Families of terror victims protest the release of their murderers in Tel Aviv. Photo: Orit Zehavi / Tazpit News Agency.

Under the banner “Shame on You!”, bereaved families and their supporters continued to demonstrate on Sunday against the pending release of 26 Palestinian terrorists as part of Israel’s negotiations with the Palestinian Authority. The 26 comprise the third group to be released as a goodwill gesture to the PA. All prisoners committed their crimes before the Oslo Accords, and have served sentences between 19 and 28 years.

Ortal Tamam, niece of Moshe Tamam, a soldier who was kidnapped and murdered in 1984, told Tazpit News Agency what the protest was about: “In a country in which the High Court of Justice does not rule justly, the citizens are forced to fight for justice. This is a depressing reality. The supporters who come here keep on repeating the same concept – the government’s actions are lunacy! There are no other words.”

She further expressed dismay over the fact that four of the released terrorists have Israeli citizenship. “Murderers will be released and will return to Jerusalem, enjoying life right where they committed their crimes; they might even bump into their victims’ families. We will not allow this to happen and will do all we can to stop this, even go on a hunger strike.” Only one Knesset member came to show solidarity. Ortal believes it’s because they are all frightened.

Ortal Tamam was 19 when her uncle was murdered. His murderer now holds an advanced law degree, which he received while serving time in the Israeli prison system.

“We will continue to fight for our values. These are not the values of the bereaved families alone; these are the values shared by us all. This is not only about the bereaved families’ pain; it’s not about right or left, it’s not a question of politics; it’s a battle for values and justice,” Tamam concluded.

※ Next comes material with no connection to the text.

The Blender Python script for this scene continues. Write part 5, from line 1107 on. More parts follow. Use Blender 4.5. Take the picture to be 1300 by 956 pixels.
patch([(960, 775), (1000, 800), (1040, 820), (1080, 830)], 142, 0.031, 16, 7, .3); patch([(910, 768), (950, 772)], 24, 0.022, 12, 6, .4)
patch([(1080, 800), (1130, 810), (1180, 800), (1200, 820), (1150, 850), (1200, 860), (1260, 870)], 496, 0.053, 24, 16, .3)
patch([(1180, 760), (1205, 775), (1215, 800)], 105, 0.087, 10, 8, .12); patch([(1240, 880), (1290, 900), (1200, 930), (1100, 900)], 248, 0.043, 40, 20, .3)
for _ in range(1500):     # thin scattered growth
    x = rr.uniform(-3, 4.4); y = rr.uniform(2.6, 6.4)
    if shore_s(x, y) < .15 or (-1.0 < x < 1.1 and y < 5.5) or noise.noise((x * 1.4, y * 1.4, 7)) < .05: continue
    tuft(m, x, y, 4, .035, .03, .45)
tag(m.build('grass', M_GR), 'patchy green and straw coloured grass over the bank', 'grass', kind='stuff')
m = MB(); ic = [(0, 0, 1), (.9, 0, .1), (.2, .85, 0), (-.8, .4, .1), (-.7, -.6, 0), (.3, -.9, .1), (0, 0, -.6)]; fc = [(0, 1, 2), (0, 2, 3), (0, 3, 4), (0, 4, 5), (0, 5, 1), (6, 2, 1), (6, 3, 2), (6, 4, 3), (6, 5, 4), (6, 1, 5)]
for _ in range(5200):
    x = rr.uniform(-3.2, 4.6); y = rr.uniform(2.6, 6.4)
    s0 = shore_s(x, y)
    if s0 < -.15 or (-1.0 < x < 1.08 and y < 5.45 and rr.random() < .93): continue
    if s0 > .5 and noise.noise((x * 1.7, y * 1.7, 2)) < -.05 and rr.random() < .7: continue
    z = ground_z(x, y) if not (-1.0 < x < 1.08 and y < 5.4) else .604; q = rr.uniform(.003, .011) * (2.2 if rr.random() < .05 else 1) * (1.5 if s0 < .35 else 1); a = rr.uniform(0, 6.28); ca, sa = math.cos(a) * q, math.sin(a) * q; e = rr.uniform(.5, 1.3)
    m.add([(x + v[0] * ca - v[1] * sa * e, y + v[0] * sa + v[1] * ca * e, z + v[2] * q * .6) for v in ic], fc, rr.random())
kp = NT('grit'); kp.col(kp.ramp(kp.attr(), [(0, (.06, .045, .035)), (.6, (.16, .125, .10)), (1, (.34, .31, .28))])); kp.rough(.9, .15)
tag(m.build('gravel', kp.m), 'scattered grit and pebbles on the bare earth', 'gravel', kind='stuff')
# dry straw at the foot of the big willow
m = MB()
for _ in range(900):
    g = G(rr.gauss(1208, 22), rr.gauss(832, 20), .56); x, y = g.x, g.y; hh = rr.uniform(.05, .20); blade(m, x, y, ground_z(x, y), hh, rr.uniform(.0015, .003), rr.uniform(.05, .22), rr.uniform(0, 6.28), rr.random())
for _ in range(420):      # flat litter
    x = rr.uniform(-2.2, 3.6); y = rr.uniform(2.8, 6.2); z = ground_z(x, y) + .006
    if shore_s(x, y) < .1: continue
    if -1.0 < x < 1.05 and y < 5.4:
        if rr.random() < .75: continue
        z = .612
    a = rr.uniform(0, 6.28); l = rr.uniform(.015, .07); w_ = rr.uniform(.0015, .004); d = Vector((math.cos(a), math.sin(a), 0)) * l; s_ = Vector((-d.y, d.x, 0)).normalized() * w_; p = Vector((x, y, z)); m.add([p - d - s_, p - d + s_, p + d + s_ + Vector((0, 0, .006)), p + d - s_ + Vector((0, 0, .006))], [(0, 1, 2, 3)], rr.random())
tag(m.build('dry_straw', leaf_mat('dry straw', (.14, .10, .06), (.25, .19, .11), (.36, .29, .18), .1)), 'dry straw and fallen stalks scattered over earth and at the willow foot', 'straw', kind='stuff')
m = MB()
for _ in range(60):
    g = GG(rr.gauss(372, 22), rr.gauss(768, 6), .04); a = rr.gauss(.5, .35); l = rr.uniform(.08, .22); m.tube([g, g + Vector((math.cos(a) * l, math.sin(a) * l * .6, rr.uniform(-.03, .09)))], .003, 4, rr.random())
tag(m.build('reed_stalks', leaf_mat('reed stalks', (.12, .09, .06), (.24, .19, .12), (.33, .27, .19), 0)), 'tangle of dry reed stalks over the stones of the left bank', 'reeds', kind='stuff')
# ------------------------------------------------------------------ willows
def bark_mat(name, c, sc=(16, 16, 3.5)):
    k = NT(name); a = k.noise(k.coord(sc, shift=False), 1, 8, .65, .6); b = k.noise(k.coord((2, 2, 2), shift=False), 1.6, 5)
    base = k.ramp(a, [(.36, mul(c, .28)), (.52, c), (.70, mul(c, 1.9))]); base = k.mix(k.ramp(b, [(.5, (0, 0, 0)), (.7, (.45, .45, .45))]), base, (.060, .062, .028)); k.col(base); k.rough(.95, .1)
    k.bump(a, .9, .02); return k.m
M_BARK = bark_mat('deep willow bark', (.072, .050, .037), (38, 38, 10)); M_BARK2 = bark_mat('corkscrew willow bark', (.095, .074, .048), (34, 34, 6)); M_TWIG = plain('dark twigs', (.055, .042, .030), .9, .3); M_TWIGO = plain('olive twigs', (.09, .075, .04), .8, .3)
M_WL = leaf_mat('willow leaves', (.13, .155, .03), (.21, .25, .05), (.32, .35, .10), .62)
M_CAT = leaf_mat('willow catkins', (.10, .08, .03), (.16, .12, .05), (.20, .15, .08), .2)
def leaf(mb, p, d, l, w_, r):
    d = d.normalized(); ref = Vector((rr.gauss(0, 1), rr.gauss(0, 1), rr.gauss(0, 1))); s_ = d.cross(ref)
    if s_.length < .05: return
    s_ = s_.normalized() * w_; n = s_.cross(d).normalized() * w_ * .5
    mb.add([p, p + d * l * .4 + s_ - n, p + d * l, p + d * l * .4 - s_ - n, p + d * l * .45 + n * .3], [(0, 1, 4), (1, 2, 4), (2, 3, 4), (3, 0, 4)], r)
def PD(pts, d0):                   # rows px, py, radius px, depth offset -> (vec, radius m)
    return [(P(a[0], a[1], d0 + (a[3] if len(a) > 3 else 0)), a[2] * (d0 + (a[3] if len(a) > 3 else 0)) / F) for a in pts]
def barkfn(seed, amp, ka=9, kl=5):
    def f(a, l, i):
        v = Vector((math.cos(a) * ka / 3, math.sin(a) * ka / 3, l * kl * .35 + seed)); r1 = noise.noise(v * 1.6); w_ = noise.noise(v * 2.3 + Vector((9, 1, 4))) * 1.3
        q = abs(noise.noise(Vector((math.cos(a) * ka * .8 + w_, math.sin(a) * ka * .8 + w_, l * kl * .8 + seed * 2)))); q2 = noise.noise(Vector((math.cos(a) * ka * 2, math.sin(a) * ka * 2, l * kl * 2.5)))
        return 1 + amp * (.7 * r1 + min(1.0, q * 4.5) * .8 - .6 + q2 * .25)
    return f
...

The bereaved families and other protesters were initially deeply shocked and angered by the Jerusalem municipality’s order to evict a tent they erected near the Prime Minister’s residence. Mayor Nir Barkat later visited them and assured them that they would not be shut down and apologized for the order.

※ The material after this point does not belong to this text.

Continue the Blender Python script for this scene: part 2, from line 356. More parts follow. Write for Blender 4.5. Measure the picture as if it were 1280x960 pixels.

“The bereaved families’ pain is clear; there is not one who does not realize the price these families are paying. I came to show solidarity with these families and their pain. The Israeli Nation has, and is, paying a heavy price as a result of this decision to release the prisoners,” Barkat said. As for the eviction order, Barkat stated that he was not aware that it was issued and that it was their democratic right to demonstrate.

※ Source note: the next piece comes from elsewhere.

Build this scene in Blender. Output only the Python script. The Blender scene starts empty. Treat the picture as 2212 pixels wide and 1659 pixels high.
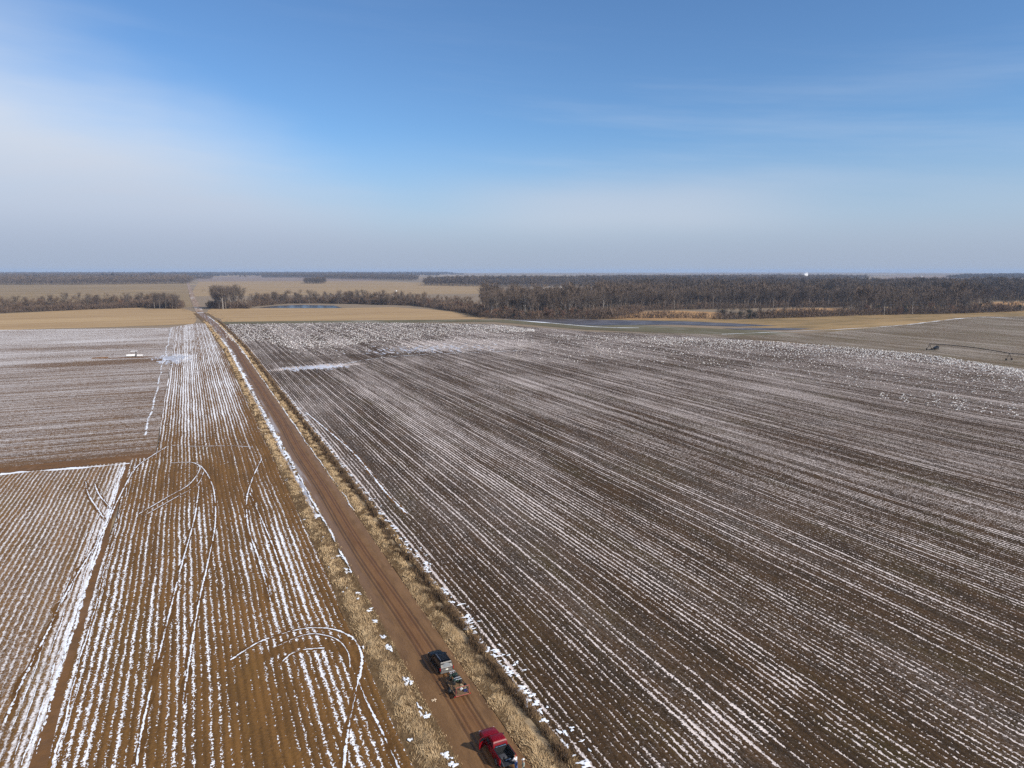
import bpy, bmesh, math, random
import numpy as np
from mathutils import Vector, Matrix
from mathutils.geometry import delaunay_2d_cdt

R = math.radians
sc = bpy.context.scene
COL = sc.collection

# ------------------------------------------------------------------ camera
# metres; the road runs along +Y, X is across it, Z up; the camera is a drone 52 m up
H = 52.0
F = 710.0                      # focal length in pixels of a 1024 wide picture
SP = 2212 / 1024.0
HZ = 584 / SP
PITCH = math.atan((384 - HZ) / F)
YAW = -math.atan((402 / SP - 512) / F / math.sqrt(1 + ((384 - HZ) / F) ** 2))   # camera turned right of the road
CX = 26.66                     # the road lies this far to the right of the camera's foot... (camera X = -offset)

cam_d = bpy.data.cameras.new("camera")
cam_d.sensor_width = 36.0
cam_d.lens = 36.0 * F / 1024.0
cam_d.clip_start = 0.5
cam_d.clip_end = 60000
cam = bpy.data.objects.new("camera", cam_d)
COL.objects.link(cam)
cam.location = (-CX, 0, H)
cam.rotation_euler = (math.pi / 2 - PITCH, 0, -YAW)
sc.camera = cam


def G(x, y, z=0.0):
    """measured point of the photograph (2212 px wide copy) -> place on the flat land"""
    u = (x / SP - 512) / F
    v = (384 - y / SP) / F
    cp, sp = math.cos(PITCH), math.sin(PITCH)
    fw = cp + v * sp
    up = -sp + v * cp
    t = (H - z) / -up
    fw *= t
    r = u * t
    s, c = math.sin(-YAW), math.cos(YAW)
    return (r * c - fw * s - CX, r * s + fw * c)


# ------------------------------------------------------------------ sun and sky
SUN_EL = R(33)
SUN_AZ = math.atan2(0.56, -0.83)      # clockwise from +Y: the sun stands behind and to the right
sun_dir = Vector((math.sin(SUN_AZ) * math.cos(SUN_EL), math.cos(SUN_AZ) * math.cos(SUN_EL), math.sin(SUN_EL)))
sd = bpy.data.lights.new("sun", 'SUN')
sd.energy = 5.0
sd.angle = R(0.53)
sd.color = (1.0, 0.93, 0.84)
so = bpy.data.objects.new("sun", sd)
so.rotation_euler = sun_dir.to_track_quat('Z', 'Y').to_euler()
COL.objects.link(so)


class NT:
    """small helper that writes shader maths as expressions"""
    def __init__(self, tree):
        self.t = tree
        self.n = tree.nodes
        self.l = tree.links

    def node(self, typ, **kw):
        nd = self.n.new(typ)
        for k, v in kw.items():
            setattr(nd, k, v)
        return nd

    def put(self, sock, val):
        if isinstance(val, S):
            self.l.new(val.s, sock)
        elif val is not None:
            sock.default_value = val

    def m(self, op, a, b=None, c=None):
        nd = self.node('ShaderNodeMath', operation=op)
        self.put(nd.inputs[0], a)
        if b is not None:
            self.put(nd.inputs[1], b)
        if c is not None:
            self.put(nd.inputs[2], c)
        return S(self, nd.outputs[0])

    def vec(self, x=0.0, y=0.0, z=0.0):
        nd = self.node('ShaderNodeCombineXYZ')
        for i, v in enumerate((x, y, z)):
            self.put(nd.inputs[i], v)
        return S(self, nd.outputs[0])

    def xyz(self, v):
        nd = self.node('ShaderNodeSeparateXYZ')
        self.put(nd.inputs[0], v)
        return [S(self, o) for o in nd.outputs]

    def noise(self, v, scale=1.0, detail=2.0, rough=0.5):
        nd = self.node('ShaderNodeTexNoise')
        self.put(nd.inputs['Vector'], v)
        nd.inputs['Scale'].default_value = scale
        nd.inputs['Detail'].default_value = detail
        nd.inputs['Roughness'].default_value = rough
        return S(self, nd.outputs['Fac'] if 'Fac' in nd.outputs else nd.outputs[0])

    def white(self, w):
        nd = self.node('ShaderNodeTexWhiteNoise', noise_dimensions='1D')
        self.put(nd.inputs['W'], w)
        return S(self, nd.outputs['Value'])

    def smooth(self, x, a, b):
        nd = self.node('ShaderNodeMapRange', interpolation_type='SMOOTHSTEP')
        self.put(nd.inputs[0], x)
        self.put(nd.inputs[1], a)
        self.put(nd.inputs[2], b)
        return S(self, nd.outputs[0])

    def mix(self, f, a, b):
        nd = self.node('ShaderNodeMix', data_type='RGBA')
        self.put(nd.inputs[0], f)
        for i, v in ((6, a), (7, b)):
            if isinstance(v, S):
                self.l.new(v.s, nd.inputs[i])
            else:
                nd.inputs[i].default_value = (*v, 1)
        return S(self, nd.outputs[2])

    def pos(self):
        nd = self.node('ShaderNodeTexCoord')
        return S(self, nd.outputs['Object'])


class S:
    def __init__(self, nt, s):
        self.nt, self.s = nt, s

    def __add__(a, b): return a.nt.m('ADD', a, b)
    __radd__ = __add__
    def __mul__(a, b): return a.nt.m('MULTIPLY', a, b)
    __rmul__ = __mul__
    def __sub__(a, b): return a.nt.m('SUBTRACT', a, b)
    def __rsub__(a, b): return a.nt.m('SUBTRACT', b, a)
    def __truediv__(a, b): return a.nt.m('DIVIDE', a, b)
    def floor(a): return a.nt.m('FLOOR', a)
    def fract(a): return a.nt.m('FRACT', a)
    def abs(a): return a.nt.m('ABSOLUTE', a)
    def clamp(a): return a.nt.m('MINIMUM', a.nt.m('MAXIMUM', a, 0.0), 1.0)
    def max(a, b): return a.nt.m('MAXIMUM', a, b)
    def min(a, b): return a.nt.m('MINIMUM', a, b)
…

Jerusalem Council member Aryeh King told Tazpit News Agency: “Mayor Barkat heeded the calls of council members not to shut down the demonstration. We came here with the mayor to express our solidarity with the bereaved families and to tell them that they are welcome to stay and serve as a voice for us all. In regards to the terrorists being released into Jerusalem – we will do all in our power and use the law to limit their rights as residents of this city.”